The drop signals a reprieve for manufacturers in the form of lower costs of purchasing materials used in various industries. Production costs are one of the biggest determinants of the prices that manufacturers set for their products.

Mining posted the biggest drop in the PPI with a fall of 7.4 per cent year-on-year, followed by electricity producers with a decline of 7.2 per cent while manufacturers recorded the smallest drop at 3.3 per cent.

The year-on-year drop in the cost of raw materials comes at a time when inflation has dropped to a 12-year low on easing prices of energy, transport, and food, offering relief to Kenyans whose spending power has been hit by increased taxation.

Inflation — a measure of cost of living — dipped to 3.6 per cent last month from 4.4 per cent in August, being the lowest since December 2012. Formal workers and households are feeling the heat of increased taxation, which has hit their payslips, hurting their ability to make orders for goods and services.

But while businesses pass on increases in the cost of raw materials in the form of high retail prices, a fall in PPI does not guarantee reprieve to consumers.

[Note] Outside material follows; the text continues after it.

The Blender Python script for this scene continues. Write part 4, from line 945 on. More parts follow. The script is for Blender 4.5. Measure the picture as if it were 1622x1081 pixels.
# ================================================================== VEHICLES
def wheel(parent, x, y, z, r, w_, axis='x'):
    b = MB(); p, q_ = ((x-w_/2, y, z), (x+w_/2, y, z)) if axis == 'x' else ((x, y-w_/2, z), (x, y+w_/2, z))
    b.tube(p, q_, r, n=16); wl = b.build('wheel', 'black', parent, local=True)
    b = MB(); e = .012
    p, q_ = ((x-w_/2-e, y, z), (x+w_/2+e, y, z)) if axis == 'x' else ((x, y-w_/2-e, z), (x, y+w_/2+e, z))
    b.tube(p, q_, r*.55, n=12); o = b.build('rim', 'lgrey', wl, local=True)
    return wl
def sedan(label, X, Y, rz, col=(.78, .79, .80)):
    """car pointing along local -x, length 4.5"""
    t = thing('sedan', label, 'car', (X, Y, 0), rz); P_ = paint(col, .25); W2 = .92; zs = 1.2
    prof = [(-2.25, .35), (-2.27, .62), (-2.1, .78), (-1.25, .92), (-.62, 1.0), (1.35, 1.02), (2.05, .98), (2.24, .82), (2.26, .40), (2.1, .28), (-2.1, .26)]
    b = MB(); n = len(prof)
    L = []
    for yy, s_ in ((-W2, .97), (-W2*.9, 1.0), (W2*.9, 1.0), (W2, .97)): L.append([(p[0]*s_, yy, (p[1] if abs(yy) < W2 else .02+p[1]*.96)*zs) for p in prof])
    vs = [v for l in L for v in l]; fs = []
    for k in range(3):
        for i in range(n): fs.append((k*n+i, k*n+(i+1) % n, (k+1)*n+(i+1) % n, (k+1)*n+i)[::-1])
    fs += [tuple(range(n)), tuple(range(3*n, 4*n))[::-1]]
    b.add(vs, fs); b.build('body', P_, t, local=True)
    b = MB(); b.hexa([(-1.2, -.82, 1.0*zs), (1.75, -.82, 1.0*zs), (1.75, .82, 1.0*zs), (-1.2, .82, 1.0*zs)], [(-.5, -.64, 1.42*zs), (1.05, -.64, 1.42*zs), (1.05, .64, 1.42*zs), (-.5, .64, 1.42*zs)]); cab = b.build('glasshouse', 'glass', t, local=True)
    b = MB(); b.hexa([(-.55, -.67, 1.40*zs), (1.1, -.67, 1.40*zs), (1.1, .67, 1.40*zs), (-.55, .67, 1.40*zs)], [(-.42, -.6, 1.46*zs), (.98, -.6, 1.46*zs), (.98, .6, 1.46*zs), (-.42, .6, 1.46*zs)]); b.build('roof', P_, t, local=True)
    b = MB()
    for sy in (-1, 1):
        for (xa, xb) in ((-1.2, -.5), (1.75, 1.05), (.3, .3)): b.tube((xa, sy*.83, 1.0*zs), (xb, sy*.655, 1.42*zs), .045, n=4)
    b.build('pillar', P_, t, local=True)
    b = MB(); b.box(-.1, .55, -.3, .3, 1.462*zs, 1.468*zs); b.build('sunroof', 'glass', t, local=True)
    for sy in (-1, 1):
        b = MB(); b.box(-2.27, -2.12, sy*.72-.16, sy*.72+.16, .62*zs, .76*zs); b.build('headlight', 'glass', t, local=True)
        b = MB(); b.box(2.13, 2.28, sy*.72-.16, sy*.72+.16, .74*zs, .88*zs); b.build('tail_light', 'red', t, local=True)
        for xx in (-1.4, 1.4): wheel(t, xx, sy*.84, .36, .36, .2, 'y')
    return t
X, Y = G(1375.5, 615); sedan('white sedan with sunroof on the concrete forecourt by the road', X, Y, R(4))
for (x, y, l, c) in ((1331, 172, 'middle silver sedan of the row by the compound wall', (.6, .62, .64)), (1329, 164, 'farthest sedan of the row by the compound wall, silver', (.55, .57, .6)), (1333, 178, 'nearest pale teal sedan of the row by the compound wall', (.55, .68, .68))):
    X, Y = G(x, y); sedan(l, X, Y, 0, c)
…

This is mainly because businesses can opt to widen profit margins when the cost of raw materials drops, denying consumers anticipated gains.

The fall in production costs comes at a time the shilling has rallied against the dollar and the cost of fuel has gone down.

The local unit is currently exchanging at 129.19 to the greenback compared to 132 units at the end of May this year, lowering the cost of importing raw materials used by local industries.

A litre of diesel is currently retailing at Sh168.06 from Sh171.6 in Nairobi while that of diesel is going for Sh180.66 from Sh188.84.

A continued drop in the cost of fuel and strengthening of the shilling are key to keeping the PPI on the drop in the coming months and thus keeping inflation on the low.